At the end of August, our new law firm will be half a year old.  After a decade of practicing law in other peoples’ firms, I have to say, being the owner of the business is even better than I had expected.  It’s not fewer hours, has just as many (but different) headaches, and the day to day law is no less challenging than being at a big global law firm.

But the difference is, the hours, headaches and challenges are mine to own, and mine to prioritize according to client needs rather than according to big infrastructure timelines and priorities. 

But then there’s all the administrative work.

Prioritizing Admin Work

In the flurry of start-up, I now get first-hand why certain things fall by the wayside, particularly those issues that are not in my core experience, skill or worse, interest.  As a lawyer, we were careful about contracts and billings, but probably not as careful about other non-legal type issues that are equally important to the business.

Employment Contracts

For business owners without a law degree, it seems that the hassle of employment contracts is particularly onerous.  In the start-up creative and tech space, I keep running across the word “trust”, and the notion that putting a fat employment contract in front of a highly recommended programmer, designer, etc. suggests there is some unspoken and suspicious wall between the parties.

Employment contracts do not need to be fat, full of legalese or half Latin.  Business owner should, however, consider some piece of paper for each employee (signed before the employee starts) for one key reason: the common law amounts awarded by the courts in wrongful dismissal cases. 

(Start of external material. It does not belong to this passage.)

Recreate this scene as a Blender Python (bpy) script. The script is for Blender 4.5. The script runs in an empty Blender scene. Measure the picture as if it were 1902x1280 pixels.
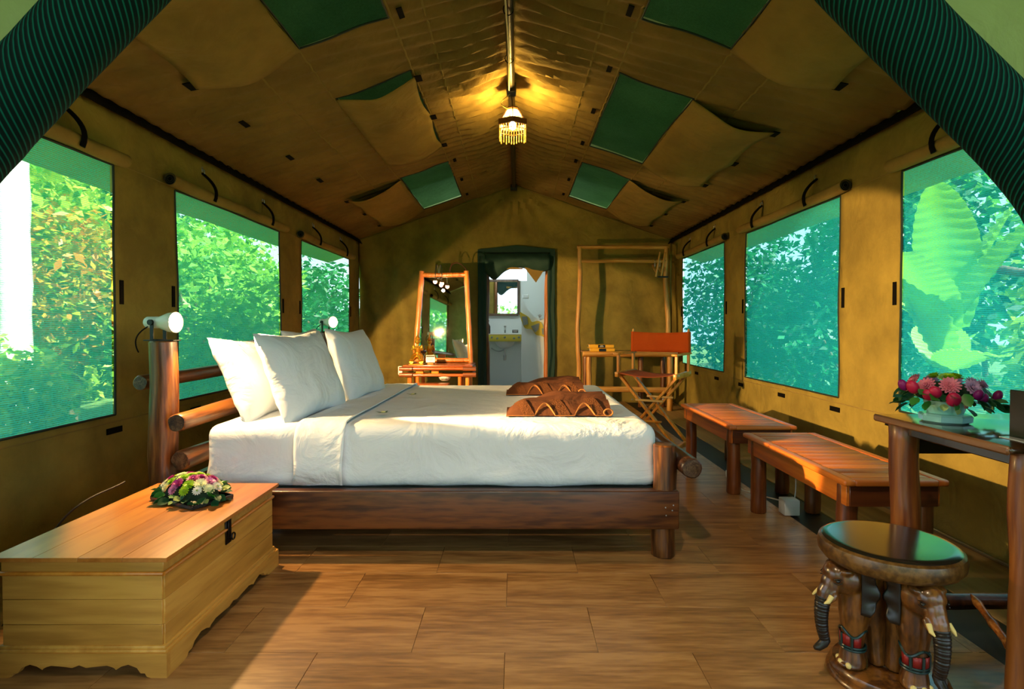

Entitlements Upon Termination

In the absence of clear terms between the parties, the courts will interpret the implied and/or verbal contract in favour of the employee.  There is always a contract in Canada, whether you write it down or it is implied or verbal between the parties.  If the employer would like to end the employment relationship (for any reason, including lack of business), a contract can set out the friendly terms upon which to unwind the relationship, rather than handing the decision over to a judge.

If you are including equity or some sort of non-salary type payment in the compensation, a contract can also articulate what the expectations are upon termination – do all share entitlements end on the last day of employment?  Does the company have the right to buy back the shares so that you don’t have disgruntled ex-employees exercising shareholder rights?  Will the termination pay be more than the base salary or will it include commissions, bonuses, equity grants, car allowance, gym memberships, golf lessons? 

If the relationship ended on a sour note, there will be little appetite to fund the ex-employee’s aquafit.  A simple and straightforward contract can sort out most of the entitlement issues while everyone is still friendly, which is always a far more civilized way to conduct business.